Да, она тогда «крепко ругалась» на сына за учебу (боже мой, смерть уже давно все расставила по местам, а эта несчастная женщина все еще говорит о зачетах и прогулах!), требовала, чтобы назавтра оба явились в училище и чтобы вызвали Ленину мать. Но это не все — и я вынуждена длить пытку, задавать свои вопросы — ей, потерявшей единственного сына (я знаю, что теперь она ни минуты не может оставаться одна и нет у нее ночей). Не все это, не все, и я спрашиваю, не говорила ли она еще чего-нибудь. Нет, больше ничего. Наутро они с мужем ждали ребят к назначенному сроку возле училища, потом отчим уехал за ними, Элла Степановна осталась одна у ворот, к ней подошел Саша (вот он, тот разговор, который мне нужно проверить), и она сказала ему: езжай за ними, скажи, чтоб приходили,
—
И больше ничего?— спрашиваю.
И тут ее лицо словно бы начинает раскаляться.
—
Вы думаете — что,— вдруг говорит она,— я не понимаю, к чему вы подбираетесь?
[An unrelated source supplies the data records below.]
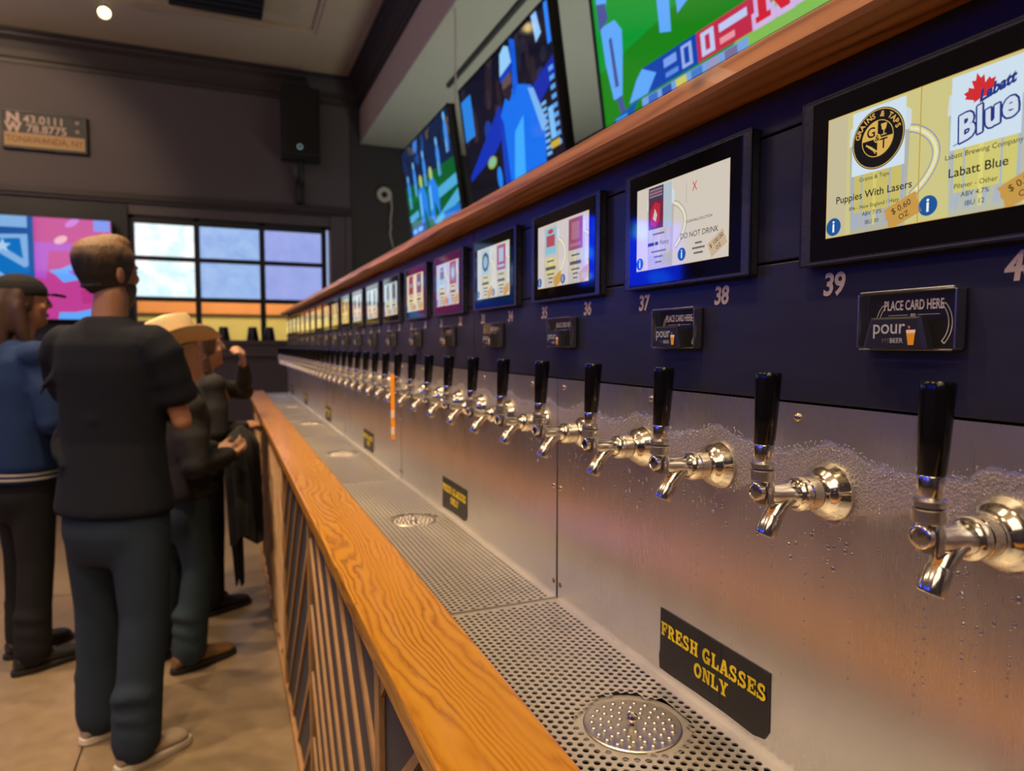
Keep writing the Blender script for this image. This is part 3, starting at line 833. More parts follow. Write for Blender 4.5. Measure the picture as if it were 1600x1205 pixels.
# ------------------------------------------------------------------ tablets over the taps
SW, SH = 0.1730, 0.1015
em_all = em
def blk(c): return em(c)
INK = (22, 22, 24)
def mug(p, u, c_gl, c_beer, L=1):
    p.poly([(u - 0.024, -0.0505), (u + 0.026, -0.0505), (u + 0.0285, 0.030), (u - 0.0265, 0.030)], em(tuple((2 * a + b) // 3 for a, b in zip(c_gl, c_beer))), L)
    p.poly([(u - 0.021, -0.034), (u + 0.0225, -0.034), (u + 0.0245, 0.024), (u - 0.0225, 0.024)], em(c_beer), L + 1)
    for k, (d0, w_) in enumerate(((-0.0225, 0.0022), (-0.014, 0.0016), (-0.003, 0.003), (0.011, 0.0016), (0.0215, 0.0024))):
        p.poly([(u + d0, -0.046), (u + d0 + w_, -0.046), (u + d0 * 1.06 + w_, 0.023), (u + d0 * 1.06, 0.023)], em(c_gl if k != 2 else tuple(min(255, int(x * 1.07)) for x in c_beer)), L + 2)
    for k in range(5): p.poly([(u - 0.022 + k * 0.0095, -0.046), (u - 0.017 + k * 0.0095, -0.046), (u - 0.0150 + k * 0.0095, -0.035), (u - 0.0195 + k * 0.0095, -0.034)], em(c_gl), L + 2)
    p.poly([(u - 0.027, 0.022), (u + 0.029, 0.022), (u + 0.029, 0.036), (u + 0.022, 0.042), (u + 0.006, 0.044), (u - 0.014, 0.042), (u - 0.026, 0.036)], em((205, 215, 222)), L + 2)
    h = [(u + 0.026 + 0.024 * math.sin(a) ** 0.75, 0.022 - 0.050 * (i / 20) ** 1.15) for i, a in enumerate([PI * (0.02 + 0.93 * j / 20) for j in range(21)])]
    p.line(h, 0.0064, em(tuple(int(x * 0.90) for x in c_gl)), L + 2); p.line(h, 0.0042, em(tuple(int((x + 30) * 0.97) for x in c_beer)), L + 3); p.line(h, 0.0016, em((226, 224, 200)), L + 4)
def ibutton(p, u, v, r, L=8):
    p.ell(u, v, r, r, em((24, 84, 150)), L, 28); p.text('i', u, v, r * 1.9, em((235, 238, 240)), L + 1, bold=0.02)
def ticket(p, u, v, a, s1, L=8, col=(196, 150, 72)):
    c, sn = math.cos(a), math.sin(a); q = []
    for x, y in [(-0.0145, -0.0085), (0.0145, -0.0085), (0.0135, -0.005), (0.0148, -0.0015), (0.0136, 0.002), (0.0148, 0.0055), (0.0145, 0.0085), (-0.0145, 0.0085), (-0.0135, 0.005), (-0.0148, 0.0015), (-0.0136, -0.002), (-0.0148, -0.0055)]:
        q.append((u + x * c - y * sn, v + x * sn + y * c))
    p.poly(q, em(col), L)
    if s1:
        p.text(s1, u - 0.0028 * sn, v + 0.0032 * c, 0.0068, em(INK), L + 1, rot=a); p.text('OZ', u + 0.0042 * sn, v - 0.0040 * c, 0.0060, em(INK), L + 1, rot=a)
def screen_base(p, bg, edge=(214, 168, 70)):
    p.rect(-SW / 2, -SH / 2, SW / 2, SH / 2, em(edge), 0)
    p.rect(-SW / 2 + 0.0006, -SH / 2 + 0.0006, SW / 2 - 0.0006, SH / 2 - 0.0006, em(bg), 1)
def arc_text(p, s, cu, cv, r, size, a_mid, m, L, step, bold=0.02):
    n = len(s)
    for i, ch in enumerate(s):
        a = a_mid - (i - (n - 1) / 2) * step
        if ch != ' ': p.text(ch, cu + r * math.cos(a), cv + r * math.sin(a), size, m, L, rot=a - PI / 2, bold=bold)
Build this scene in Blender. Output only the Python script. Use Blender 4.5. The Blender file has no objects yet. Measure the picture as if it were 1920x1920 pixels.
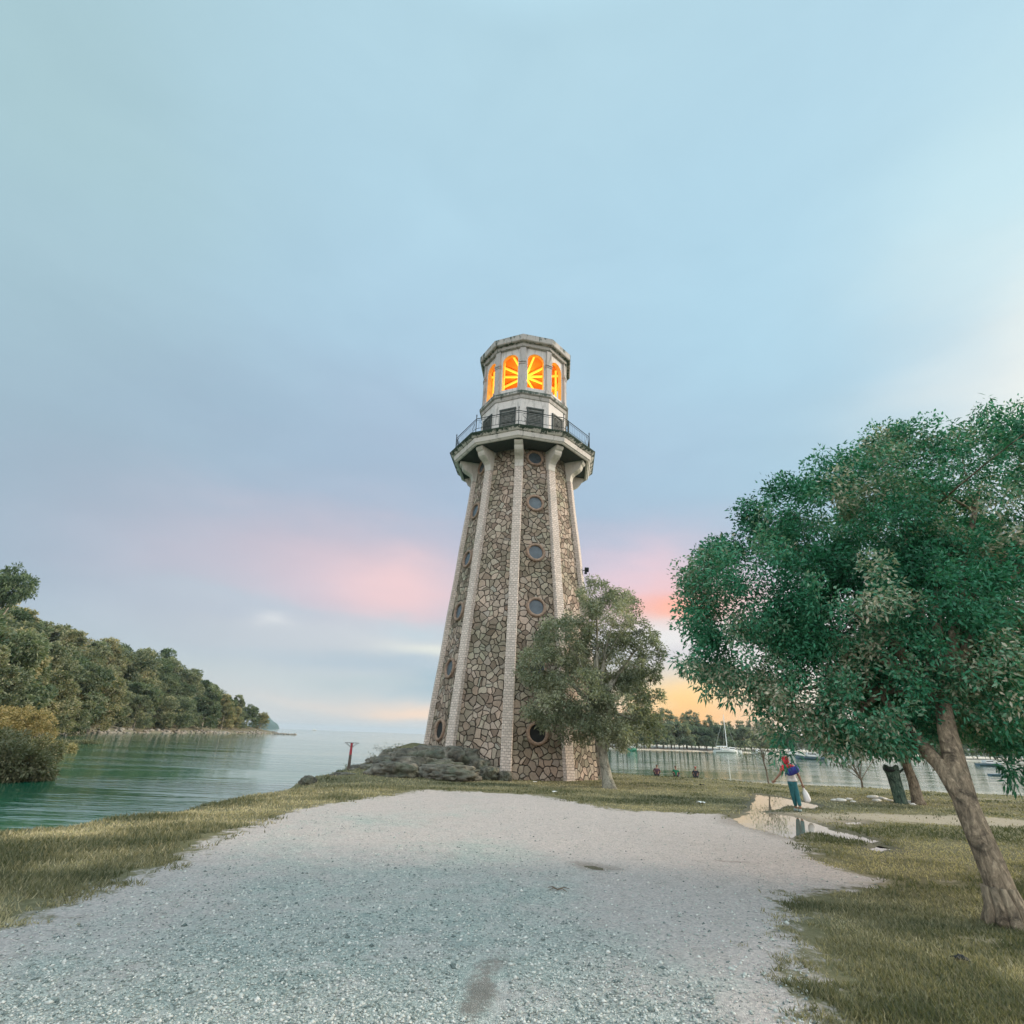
import bpy, bmesh, math, random
import numpy as np
from mathutils import Vector, Matrix, noise as mnoise

random.seed(7)
rng = np.random.default_rng(11)
SC = bpy.context.scene
COL = SC.collection
R_ = math.radians
PI = math.pi

# ------------------------------------------------------------------ camera
FPX, PITCH, ROLL, CAMH = 1000.556, R_(22.868), R_(2.1736), 1.7
cF = Vector((0, math.cos(PITCH), math.sin(PITCH)))
_r0 = Vector((1, 0, 0)); _u0 = _r0.cross(cF)
cR = _r0 * math.cos(ROLL) + _u0 * math.sin(ROLL)
cU = _u0 * math.cos(ROLL) - _r0 * math.sin(ROLL)
cam_d = bpy.data.cameras.new('camera')
cam = bpy.data.objects.new('camera', cam_d); COL.objects.link(cam)
cam_d.sensor_fit = 'HORIZONTAL'; cam_d.sensor_width = 36.0
cam_d.lens = 36.0 * FPX / 1920.0
cam_d.clip_start = 0.05; cam_d.clip_end = 60000
cam.matrix_world = Matrix(((cR.x, cU.x, -cF.x, 0), (cR.y, cU.y, -cF.y, 0), (cR.z, cU.z, -cF.z, CAMH), (0, 0, 0, 1)))
SC.camera = cam

def ray(px, py):
    return cR * ((px - 960) / FPX) + cU * ((960 - py) / FPX) + cF
def at(px, py, Y):
    d = ray(px, py); return Vector((0, 0, CAMH)) + d * (Y / d.y)
def gnd(px, py, z=0.0):
    d = ray(px, py); t = (z - CAMH) / d.z; return Vector((d.x * t, d.y * t, z))

# ------------------------------------------------------------------ exposure, world, sun
EXPO = 0.75
SC.view_settings.view_transform = 'Standard'; SC.view_settings.look = 'None'
SC.view_settings.exposure = EXPO; SC.view_settings.gamma = 1.0
SC.view_settings.use_curve_mapping = False
SC.cycles.max_bounces = 8; SC.cycles.transparent_max_bounces = 8
SC.cycles.use_denoising = True
SC.cycles.sample_clamp_indirect = 6.0

def lin(r, g, b):
    def f(c):
        c /= 255.0
        return c / 12.92 if c <= 0.04045 else ((c + 0.055) / 1.055) ** 2.4
    return (f(r), f(g), f(b), 1.0)

SUN_AZ, SUN_EL = R_(78), R_(22)          # azimuth clockwise from +Y
W = bpy.data.worlds.new('World'); SC.world = W; W.use_nodes = True
nt = W.node_tree; nt.nodes.clear()
class NB:
    """tiny node helper"""
    def __init__(s, tree): s.t = tree
    def n(s, typ, **kw):
        nd = s.t.nodes.new(typ)
        for k, v in kw.items(): setattr(nd, k, v)
        return nd
    def l(s, a, b): s.t.links.new(a, b)
    def val(s, sock, v):
        if hasattr(v, 'is_output'): s.l(v, sock)
        else: sock.default_value = v
    def math(s, op, a, b=0.0, c=None, clamp=False):
        nd = s.n('ShaderNodeMath', operation=op, use_clamp=clamp)
        s.val(nd.inputs[0], a); s.val(nd.inputs[1], b)
        if c is not None: s.val(nd.inputs[2], c)
        return nd.outputs[0]
    def mix(s, fac, a, b, blend='MIX'):
        nd = s.n('ShaderNodeMix', data_type='RGBA', blend_type=blend)
        s.val(nd.inputs[0], fac); s.val(nd.inputs[6], a); s.val(nd.inputs[7], b)
        return nd.outputs[2]
    def ramp(s, fac, stops, interp='LINEAR'):
        nd = s.n('ShaderNodeValToRGB'); cr = nd.color_ramp; cr.interpolation = interp
        while len(cr.elements) < len(stops): cr.elements.new(0.5)
        for e, (p, c) in zip(cr.elements, stops):
            e.position = p; e.color = c if len(c) == 4 else (*c, 1)
        s.val(nd.inputs[0], fac); return nd.outputs[0]
    def noise(s, vec, scale, detail=4, rough=0.55, dist=0.0, dim='3D'):
        nd = s.n('ShaderNodeTexNoise', noise_dimensions=dim)
        if vec is not None: s.l(vec, nd.inputs['Vector'])
        nd.inputs['Scale'].default_value = scale; nd.inputs['Detail'].default_value = detail
        nd.inputs['Roughness'].default_value = rough; nd.inputs['Distortion'].default_value = dist
        return nd.outputs[0]
    def mrange(s, v, a, b, c=0.0, d=1.0, smooth=False):
        nd = s.n('ShaderNodeMapRange', interpolation_type='SMOOTHSTEP' if smooth else 'LINEAR')
        s.val(nd.inputs[0], v); nd.inputs[1].default_value = a; nd.inputs[2].default_value = b
        nd.inputs[3].default_value = c; nd.inputs[4].default_value = d
        return nd.outputs[0]
    def mapping(s, vec, scale=(1, 1, 1), rot=(0, 0, 0)):
        nd = s.n('ShaderNodeMapping'); s.l(vec, nd.inputs[0])
        nd.inputs['Scale'].default_value = scale; nd.inputs['Rotation'].default_value = rot
        return nd.outputs[0]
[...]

Да, я сказала: не откроют, взломаем дверь с милицией.
—
И больше ничего?
Молчит. Не может она, не в силах выговорить теперь своих тогдашних слов, да и как их выговоришь? «Взломаем дверь с милицией, и Лену будут судить за проституцию»,— вот что она тогда сказала.
«Здравствуй, моя любимая Лёнка-Алёнка, мой толстенький колобок. Пишу, как всегда, вечером. Настроение паршивое, скучаю за тобой. Уж и не дождусь, когда мы будем вместе с тобой навсегда. Создадим образцово-показательную семью. Ах, как я за тобой соскучился, медвежоночек мой! Твой Боб».
—
Что же, он не знал моего характера? — стонет Элла Степановна. — Я накричу, нашумлю, а потом отхожу ведь быстро! Я просто так тогда Саше сказала. Я бесшабашно сказала!
И снова ошибка, грубейшая: не смеет мать говорить бесшабашные слова, когда речь идет о предметах, дорогих для сына (слово может ранить сильнее ножа — это азы). Но здесь, разумеется, была не бесшабашность, а сердечная судорога, тот злой огонь души, в котором деформируются, корежатся ее устои. Элла Степановна уже забыла о том, чтобы сделать как лучше, она вообще забылась, потеряла себя. Ею уже владела жажда сделать больно, сломить гордость (а ребята были гордые), взять в клещи (а ребята из ее клещей ускользнули тем способом, который казался им единственным).